■ **EXERCISE TASK**: Retype each line of the listing below, from the first through the one holding "S.camera = cam", with no other lines.

■ **GIVEN DATA**:
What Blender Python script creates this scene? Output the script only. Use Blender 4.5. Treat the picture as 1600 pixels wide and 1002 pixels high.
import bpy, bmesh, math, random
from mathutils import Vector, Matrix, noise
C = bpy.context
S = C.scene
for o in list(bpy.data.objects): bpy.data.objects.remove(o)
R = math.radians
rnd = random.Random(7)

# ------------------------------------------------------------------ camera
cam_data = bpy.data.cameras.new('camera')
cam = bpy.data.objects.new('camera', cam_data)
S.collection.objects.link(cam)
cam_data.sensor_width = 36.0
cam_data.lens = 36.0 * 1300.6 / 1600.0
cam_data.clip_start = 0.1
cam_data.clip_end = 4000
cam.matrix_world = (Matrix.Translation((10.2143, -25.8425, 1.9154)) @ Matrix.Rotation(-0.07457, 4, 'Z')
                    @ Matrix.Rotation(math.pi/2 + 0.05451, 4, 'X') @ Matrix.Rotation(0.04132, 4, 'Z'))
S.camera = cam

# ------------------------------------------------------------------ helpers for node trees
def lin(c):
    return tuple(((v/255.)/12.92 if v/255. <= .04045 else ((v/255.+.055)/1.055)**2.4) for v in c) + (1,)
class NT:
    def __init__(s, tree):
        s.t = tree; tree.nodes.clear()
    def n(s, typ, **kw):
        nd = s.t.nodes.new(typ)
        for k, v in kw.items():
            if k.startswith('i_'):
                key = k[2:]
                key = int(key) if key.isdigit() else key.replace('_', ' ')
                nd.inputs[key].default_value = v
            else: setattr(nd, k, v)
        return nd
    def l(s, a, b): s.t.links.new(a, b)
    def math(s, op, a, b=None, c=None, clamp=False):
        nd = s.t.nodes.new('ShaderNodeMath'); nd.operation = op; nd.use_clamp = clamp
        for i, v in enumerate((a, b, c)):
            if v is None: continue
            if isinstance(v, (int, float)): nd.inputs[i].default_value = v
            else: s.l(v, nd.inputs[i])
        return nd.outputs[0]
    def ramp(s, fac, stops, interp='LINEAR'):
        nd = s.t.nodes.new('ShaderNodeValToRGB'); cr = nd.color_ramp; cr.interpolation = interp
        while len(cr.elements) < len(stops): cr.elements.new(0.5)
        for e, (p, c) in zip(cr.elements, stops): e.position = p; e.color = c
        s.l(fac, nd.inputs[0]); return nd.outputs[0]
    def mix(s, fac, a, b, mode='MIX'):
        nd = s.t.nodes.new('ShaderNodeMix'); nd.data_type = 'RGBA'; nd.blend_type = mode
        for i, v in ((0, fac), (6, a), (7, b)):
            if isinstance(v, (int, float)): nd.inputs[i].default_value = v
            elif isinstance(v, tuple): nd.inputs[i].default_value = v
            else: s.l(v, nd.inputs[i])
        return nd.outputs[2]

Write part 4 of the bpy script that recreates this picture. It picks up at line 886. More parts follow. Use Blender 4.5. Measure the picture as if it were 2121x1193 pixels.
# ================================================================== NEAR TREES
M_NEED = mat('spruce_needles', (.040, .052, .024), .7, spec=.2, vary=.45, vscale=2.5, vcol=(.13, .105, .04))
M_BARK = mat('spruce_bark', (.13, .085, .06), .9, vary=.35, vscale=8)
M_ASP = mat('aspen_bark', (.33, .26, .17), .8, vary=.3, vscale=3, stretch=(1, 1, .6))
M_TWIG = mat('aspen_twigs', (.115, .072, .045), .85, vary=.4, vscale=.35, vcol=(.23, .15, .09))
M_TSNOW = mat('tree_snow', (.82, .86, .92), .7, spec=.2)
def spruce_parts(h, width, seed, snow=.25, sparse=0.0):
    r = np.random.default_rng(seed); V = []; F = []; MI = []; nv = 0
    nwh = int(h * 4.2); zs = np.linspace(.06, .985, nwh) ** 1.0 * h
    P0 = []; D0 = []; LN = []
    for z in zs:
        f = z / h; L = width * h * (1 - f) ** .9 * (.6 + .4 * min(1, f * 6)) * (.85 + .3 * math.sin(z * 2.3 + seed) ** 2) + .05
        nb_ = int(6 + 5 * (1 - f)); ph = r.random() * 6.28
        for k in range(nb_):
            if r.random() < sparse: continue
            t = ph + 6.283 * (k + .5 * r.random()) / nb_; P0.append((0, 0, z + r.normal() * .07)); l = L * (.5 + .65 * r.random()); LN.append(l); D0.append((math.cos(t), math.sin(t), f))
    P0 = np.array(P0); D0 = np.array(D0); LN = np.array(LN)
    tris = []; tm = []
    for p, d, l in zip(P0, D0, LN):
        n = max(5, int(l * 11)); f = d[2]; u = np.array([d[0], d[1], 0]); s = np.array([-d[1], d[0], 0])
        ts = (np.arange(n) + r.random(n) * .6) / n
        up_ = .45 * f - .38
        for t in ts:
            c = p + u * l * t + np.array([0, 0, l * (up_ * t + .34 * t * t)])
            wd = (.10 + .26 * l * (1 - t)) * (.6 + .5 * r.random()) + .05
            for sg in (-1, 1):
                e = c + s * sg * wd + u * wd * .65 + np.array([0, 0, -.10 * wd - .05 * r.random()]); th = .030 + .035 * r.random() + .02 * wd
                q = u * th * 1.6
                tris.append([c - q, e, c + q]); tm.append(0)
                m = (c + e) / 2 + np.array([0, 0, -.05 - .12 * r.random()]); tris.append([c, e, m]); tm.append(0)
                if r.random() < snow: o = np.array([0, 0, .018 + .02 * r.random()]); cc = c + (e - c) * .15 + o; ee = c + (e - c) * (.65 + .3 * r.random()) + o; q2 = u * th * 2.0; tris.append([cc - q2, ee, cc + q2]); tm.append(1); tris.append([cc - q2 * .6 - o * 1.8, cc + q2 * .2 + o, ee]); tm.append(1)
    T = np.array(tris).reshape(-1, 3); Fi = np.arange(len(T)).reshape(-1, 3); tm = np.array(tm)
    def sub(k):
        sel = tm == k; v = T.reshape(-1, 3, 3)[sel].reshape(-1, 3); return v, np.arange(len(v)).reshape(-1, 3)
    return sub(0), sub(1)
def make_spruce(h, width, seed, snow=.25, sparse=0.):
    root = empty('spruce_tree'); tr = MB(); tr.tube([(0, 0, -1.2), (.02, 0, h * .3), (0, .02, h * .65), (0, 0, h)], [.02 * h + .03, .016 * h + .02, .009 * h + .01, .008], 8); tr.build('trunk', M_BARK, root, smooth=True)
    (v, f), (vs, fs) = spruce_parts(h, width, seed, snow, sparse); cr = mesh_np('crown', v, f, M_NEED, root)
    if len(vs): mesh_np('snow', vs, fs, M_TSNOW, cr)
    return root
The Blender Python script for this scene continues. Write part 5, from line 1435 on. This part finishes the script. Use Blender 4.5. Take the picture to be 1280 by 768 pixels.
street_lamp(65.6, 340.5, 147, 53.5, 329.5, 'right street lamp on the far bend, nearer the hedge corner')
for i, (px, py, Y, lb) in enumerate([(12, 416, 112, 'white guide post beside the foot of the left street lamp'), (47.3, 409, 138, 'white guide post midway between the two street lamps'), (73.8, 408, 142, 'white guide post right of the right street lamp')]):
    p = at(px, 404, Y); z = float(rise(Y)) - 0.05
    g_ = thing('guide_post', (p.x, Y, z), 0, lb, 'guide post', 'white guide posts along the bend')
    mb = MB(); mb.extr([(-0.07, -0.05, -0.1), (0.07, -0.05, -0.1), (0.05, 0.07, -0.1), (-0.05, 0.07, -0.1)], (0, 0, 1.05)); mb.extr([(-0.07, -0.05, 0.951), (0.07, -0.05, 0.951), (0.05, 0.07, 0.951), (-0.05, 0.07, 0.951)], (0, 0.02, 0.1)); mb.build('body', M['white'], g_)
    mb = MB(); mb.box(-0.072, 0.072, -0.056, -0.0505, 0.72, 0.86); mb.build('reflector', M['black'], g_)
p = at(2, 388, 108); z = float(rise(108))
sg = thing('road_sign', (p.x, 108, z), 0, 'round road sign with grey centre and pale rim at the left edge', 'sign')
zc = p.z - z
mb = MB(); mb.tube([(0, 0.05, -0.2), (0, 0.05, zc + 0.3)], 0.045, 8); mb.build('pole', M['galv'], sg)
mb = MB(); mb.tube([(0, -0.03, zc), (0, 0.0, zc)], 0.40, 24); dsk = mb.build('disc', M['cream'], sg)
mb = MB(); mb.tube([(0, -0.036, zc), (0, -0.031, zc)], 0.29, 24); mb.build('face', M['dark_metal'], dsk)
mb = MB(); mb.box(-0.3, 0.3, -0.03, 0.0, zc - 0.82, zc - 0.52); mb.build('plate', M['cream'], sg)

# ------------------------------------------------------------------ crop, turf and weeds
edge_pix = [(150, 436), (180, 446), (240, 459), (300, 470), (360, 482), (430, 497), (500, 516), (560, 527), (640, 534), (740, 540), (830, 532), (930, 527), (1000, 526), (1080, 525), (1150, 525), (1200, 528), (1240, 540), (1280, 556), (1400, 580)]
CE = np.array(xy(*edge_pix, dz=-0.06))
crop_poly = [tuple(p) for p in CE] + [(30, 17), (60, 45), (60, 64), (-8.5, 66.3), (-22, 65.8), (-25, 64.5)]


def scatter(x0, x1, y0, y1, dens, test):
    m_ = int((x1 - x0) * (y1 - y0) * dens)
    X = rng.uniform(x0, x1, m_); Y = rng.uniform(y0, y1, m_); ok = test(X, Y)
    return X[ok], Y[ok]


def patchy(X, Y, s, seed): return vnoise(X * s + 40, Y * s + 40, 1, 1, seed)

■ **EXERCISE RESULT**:
What Blender Python script creates this scene? Output the script only. Use Blender 4.5. Treat the picture as 1600 pixels wide and 1002 pixels high.
import bpy, bmesh, math, random
from mathutils import Vector, Matrix, noise
C = bpy.context
S = C.scene
for o in list(bpy.data.objects): bpy.data.objects.remove(o)
R = math.radians
rnd = random.Random(7)

# ------------------------------------------------------------------ camera
cam_data = bpy.data.cameras.new('camera')
cam = bpy.data.objects.new('camera', cam_data)
S.collection.objects.link(cam)
cam_data.sensor_width = 36.0
cam_data.lens = 36.0 * 1300.6 / 1600.0
cam_data.clip_start = 0.1
cam_data.clip_end = 4000
cam.matrix_world = (Matrix.Translation((10.2143, -25.8425, 1.9154)) @ Matrix.Rotation(-0.07457, 4, 'Z')
                    @ Matrix.Rotation(math.pi/2 + 0.05451, 4, 'X') @ Matrix.Rotation(0.04132, 4, 'Z'))
S.camera = cam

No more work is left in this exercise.